Der Versicherer kann den Vertrag mit dem Versicherungsnehmer mit einer einmonatigen Frist kündigen, wenn dieser seine vorvertraglichen Pflichten schuldlos oder einfach fahrlässig verletzt hat. Hat der Versicherte hingegen eine Obliegenheitsverletzung vor Vertragsabschluss grob fahrlässig oder sogar vorsätzlich begangen, kann der Versicherer gemäß § 19 VVG rückwirkend vom Vertrag zurücktreten. Diese Rücktrittsmöglichkeit besteht für den Versicherer jedoch nur, wenn dieser – hätte er alle relevanten Informationen zur Verfügung gehabt – den Vertrag nicht geschlossen hätte.
Kommt ein Versicherungsnehmer seinen Obliegenheiten während der Vertragslaufzeit nicht nach – zum Beispiel weil er eine Gefahrenerhöhung nicht meldet – ergeben sich für den Versicherer folgende Handlungsmöglichkeiten: Beruht die Verletzung auf einer einfachen Fahrlässigkeit, kann der Versicherer unter Einhaltung einer Frist von einem Monat kündigen. Bei einer grob fahrlässigen oder vorsätzlichen Verletzung von Obliegenheiten hat der Versicherer die Möglichkeit, den Vertrag fristlos zu kündigen. Des Weiteren kann der Versicherer seine Leistung im Schadensfall verweigern, wenn ein erhöhtes Risiko, das nicht angezeigt wurde, ein Schadensereignis begünstigt hat.
Darüber hinaus ist der Versicherer vollständig von seiner vertraglich vereinbarten Leistungspflicht befreit, wenn nachzuweisen ist, dass der Versicherte im Schadensfall seine Auskunftspflichten grob fahrlässig oder vorsätzlich verletzt. Auch steht dem Versicherer dann die Option offen, den Vertrag fristlos aufzukündigen.

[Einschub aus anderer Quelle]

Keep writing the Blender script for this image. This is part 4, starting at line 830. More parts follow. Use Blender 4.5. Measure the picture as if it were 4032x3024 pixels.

Begeht ein Versicherter eine arglistige Täuschung anstatt seinen Obliegenheiten zu entsprechen, kann der Versicherer den Vertrag anfechten. Das hat wiederum zur Konsequenz, dass der Versicherungsnehmer keinen Anspruch mehr auf seinen Versicherungsschutz hat – auch wenn ein Schadensfall nicht im Zusammenhang mit der Obliegenheitsverletzung steht. So muss der Versicherungsnehmer sämtliche eventuell erhaltene Leistungen zurückerstatten. Auch erhält er bis zur Kündigung bezahlte Beiträge nicht zurück, sondern der Versicherer darf diese einbehalten.